Auch wenn Facebook hier nicht namentlich erwähnt wird, passt dieser Passus haargenau auf den Konzern. Im Zuge der Veröffentlichung der "Facebook Files" wurde auch die mögliche Abspaltung von Instagram und WhatsApp heiß diskutiert.

Eine solche Entflechtung ist als letztes Mittel auch im Digital Markets Act (DMA) der EU vorgesehen. Digital Markets Act und Digital Services Act sind zwei Teile eines Gesetzespaketes, das die EU-Kommission im Dezember 2020 vorgestellt hat, über das aber noch verhandelt wird.

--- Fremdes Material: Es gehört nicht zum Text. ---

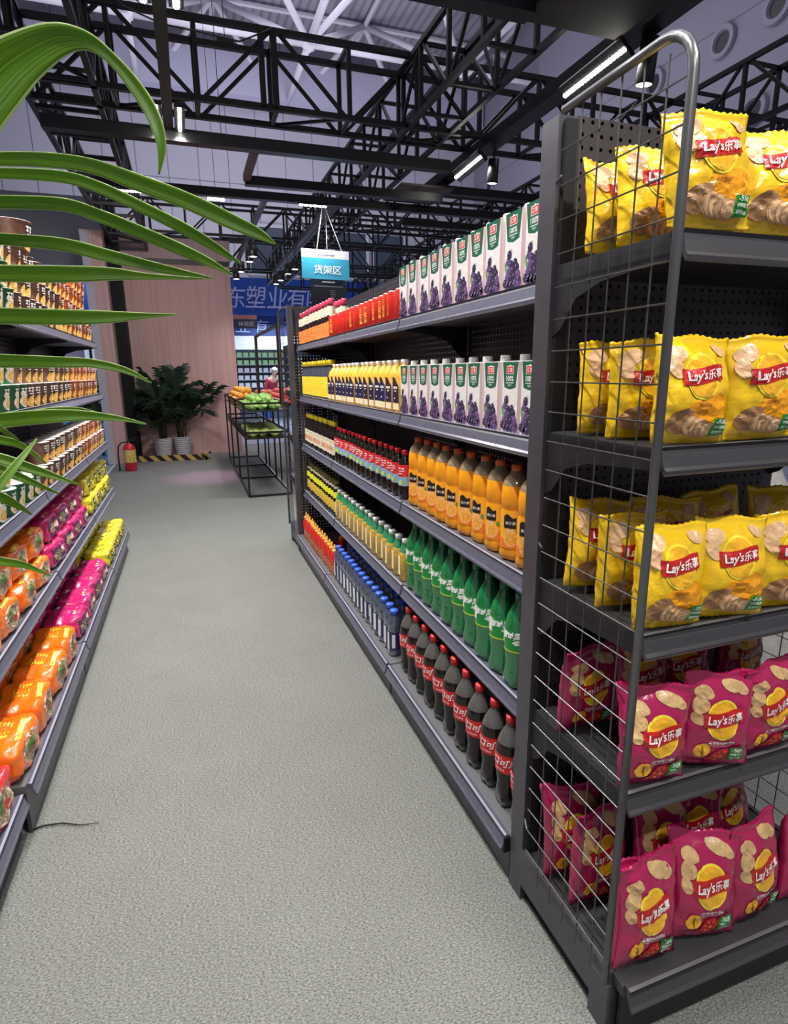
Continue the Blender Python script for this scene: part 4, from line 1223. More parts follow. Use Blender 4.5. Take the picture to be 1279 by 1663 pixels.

Da gerade die großen Konzerne und Plattformen international tätig sind, stellt sich – gerade auf europäischer Ebene – die Frage, wie diese Akteure besteuert werden. Eco fordert "international einheitliche, klare und verhältnismäßige Regelungen" zur Besteuerung für alle Unternehmen und Geschäftsmodelle. Digitale Geschäftsmodelle dürften nicht diskriminiert werden.

Kommt ein Digitalministerium?

Und wer soll die Federführung bei der Digitalpolitik haben? Die Branchenverbände Bitkom und Eco fordern die Einrichtung eines Digitalministeriums. Lena-Sophie Müller, Geschäftsführerin der Initiative D21, sagt hingegen: "Da die Digitalisierung als Querschnittsthema nahezu alle Bereiche der Zukunft betrifft, braucht es großes digitales Know-how in allen Ressorts." Die zivilgesellschaftlichen Organisationen haben sich in dieser Frage nicht festgelegt. Wie das digitalpolitische Programm der im Bundestag vertretenen Parteien und die Freien Wähler aussieht, haben wir hier beleuchtet.

Klar ist, dass das Thema digitale Transformation in den Koalitionsverhandlungen eine wichtige Rolle spielen wird. BR24 wird den Koalitionsvertrag dann auch aus digitalpolitischem Blickwinkel analysieren.